The bill would require a provincial strategy for wildfire management to be established, and for the Ministry of Corrections, Policing, and Public safety to:
- provide guidelines to improve public awareness and knowledge about wildfires;
- make existing statistics publicly available about wildfire management actions taken by government, along with relating risk factors;
- promote collaborations and knowledge exchange across domains, sectors, regions, and jurisdictions related to wildfire management;
- define best practices for the prevention and fighting of wildfires; and
- promote the use of research and evidence-based practices for wildfire management.
The bill also requires the government consult with First Nations, Métis, and municipal governments in northern Saskatchewan, as well as the Government of Canada, and experts in wildfire firefighting and management.
“This truly allows for the local authorities to be able to have their say in what is going to happen in their territories, their land, their treaty entitlement areas,” said Jordan McPhail, the NDP’s northern affairs and public safety critic, as well as the MLA for the Denare Beach area.
He said the government’s word isn’t good enough anymore, so there’s needs to be a law on the books to mandate wildfire preparedness.
“After what happened this summer, the least the government can do is commit to supporting this bill,” said McPhail.

President of the Saskatchewan Public Safety Agency Marlo Pritchard pictured on Dec. 2, 2025. (Lisa Schick/980 CJME)
SPSA says local experts were consulted
Public Safety Minister Tim McLeod didn’t say whether he would support the NDP’s bill, but during question period in the Assembly did say the SPSA has a wildfire strategy and consults with experts in its planning.
SPSA President Marlo Pritchard was brought out to answer questions from media about the response.
He echoed the minister’s sentiments and expanded, saying the agency brings in experts like retired firefighters from SPSA as well as international experts and specialists, and works closely with community leaders.
“And some of those experts that we’re talking about were local experts. I’m talking about some of those retirees that talked to the SPSA, they were local, they lived in those communities, they came up through those communities so they would understand those communities as well,” explained Pritchard.
He said locals who offered their assistance or expertise would have been contacted, but if their suggestions weren’t taken, they might have fallen through the cracks, or decisions were made with other priorities taken into consideration.
“Priorities change and they can change by the minute, they can change by the hour, they can change by the day. So, it was a continuous response to an unrelentless and often changing situation,” he said.
The SPSA’s current wildfire strategy prioritizes action based on saving life, community, critical infrastructure, and environment, in that order, according to Pritchard.
Pritchard said on Tuesday that he’d be happy to speak with Sewap and Lentowicz about their concerns.

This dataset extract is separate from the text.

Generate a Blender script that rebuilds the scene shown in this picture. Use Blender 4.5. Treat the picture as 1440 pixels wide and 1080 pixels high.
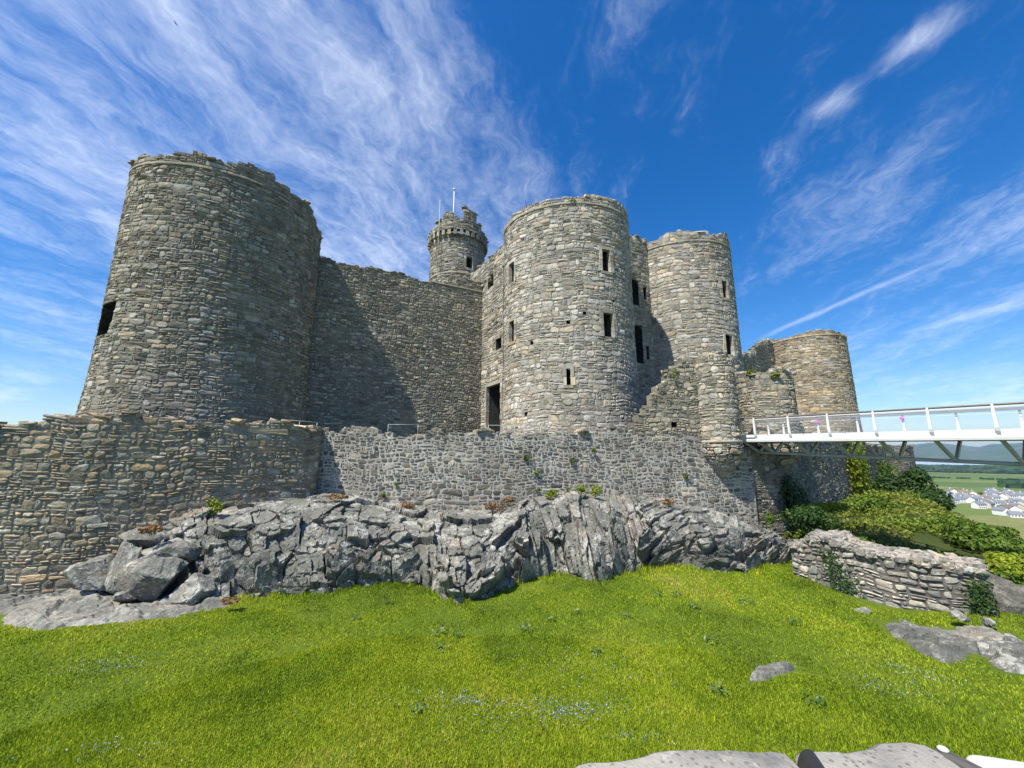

There are four reviews currently under way into the wildfire response — two from the provincial auditor, one into the purchase of water bombers, and another into the overall response, one by the provincial ombudsman, and another by a third-party engaged by the provincial government.
Pritchard said, as there is every year, there’s also an after-action review done by SPSA. He said these reviews will give people in the community a chance to speak to any concerns they may have, and will let the agency know if anything needs to be improved.